経済学は人間の行動を理解するための文法--『ひたすら読むエコノミクス』を書いた伊藤秀史氏(一橋大学大学院商学研究科教授)に聞く
──オークションやマッチング、マーケットデザインなど、話題のトピックも盛り込んでいます。
マッチングの事例では「就活」がわかりやすい。オークションでは周波数帯を日本でも入札で割り当てるという話になってきている。

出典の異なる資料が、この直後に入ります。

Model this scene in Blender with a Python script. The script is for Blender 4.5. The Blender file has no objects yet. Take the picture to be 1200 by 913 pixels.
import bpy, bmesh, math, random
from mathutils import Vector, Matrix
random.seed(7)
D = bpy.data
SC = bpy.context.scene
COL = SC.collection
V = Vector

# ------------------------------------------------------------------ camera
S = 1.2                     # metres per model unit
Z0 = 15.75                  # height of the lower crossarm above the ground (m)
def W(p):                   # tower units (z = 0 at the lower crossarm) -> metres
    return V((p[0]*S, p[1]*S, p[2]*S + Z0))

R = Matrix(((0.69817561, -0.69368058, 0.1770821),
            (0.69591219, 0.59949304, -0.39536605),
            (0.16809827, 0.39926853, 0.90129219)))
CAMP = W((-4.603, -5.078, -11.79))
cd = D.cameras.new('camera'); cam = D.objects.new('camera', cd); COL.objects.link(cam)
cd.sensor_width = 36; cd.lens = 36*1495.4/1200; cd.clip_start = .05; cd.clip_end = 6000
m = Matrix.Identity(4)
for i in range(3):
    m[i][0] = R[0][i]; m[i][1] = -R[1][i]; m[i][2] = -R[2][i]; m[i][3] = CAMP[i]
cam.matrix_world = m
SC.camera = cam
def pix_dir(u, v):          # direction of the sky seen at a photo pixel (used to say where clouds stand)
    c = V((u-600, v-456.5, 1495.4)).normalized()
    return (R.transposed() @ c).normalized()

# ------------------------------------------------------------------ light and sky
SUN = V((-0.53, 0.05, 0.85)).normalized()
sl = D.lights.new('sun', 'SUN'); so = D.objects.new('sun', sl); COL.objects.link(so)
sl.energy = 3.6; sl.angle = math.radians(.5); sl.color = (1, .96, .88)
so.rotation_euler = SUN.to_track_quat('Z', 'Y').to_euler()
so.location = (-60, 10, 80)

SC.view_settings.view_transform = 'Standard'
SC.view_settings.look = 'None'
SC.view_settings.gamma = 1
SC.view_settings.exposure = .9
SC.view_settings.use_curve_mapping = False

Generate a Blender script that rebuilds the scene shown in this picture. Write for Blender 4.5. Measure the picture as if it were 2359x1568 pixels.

これらのテーマは今や経済学を抜きには考えられない。私の大学のゼミでも、スクリーニングの仕組みとしてのオークションや、出し抜き合戦による「市場の失敗」の対策のために、マッチングの基本をまず学んでもらう。その勉強の後、実際にオークション制度、入札のやり方について、現実のどういう問題を解決できるのか、あるいはこういう問題はマッチングで解決できないかと、具体的に考えてもらう。それによるマーケットデザインを各自が試みる。その成果を夏休み終わりのゼミ合宿で発表させている。
──中でも組織デザイン論はご専門です。ビジネスパーソンにとって参考になる点も多いのでは。
その取引のどの部分までを組織内でやるか、あるいは市場に任せるか。組織の中で権限をどう委譲するか、組織内コミュニケーションはどう進めたらいいかなど、テーマは山のようにある。取引を市場で行うか、それとも組織内に取り込んで権限関係の下で行うか、という選択の問題は、経済学の業界では「企業の境界」の問題と呼ばれている。
市場取引と組織内取引には、それぞれメリットとデメリットがある。どのような取引が組織内に取り込まれるのがいいのかは、「費用があまり高くならない取引は市場で行うべし」となる。不確実性や複雑性の高い取引は、組織内に取り込むほうが望ましい可能性が高い。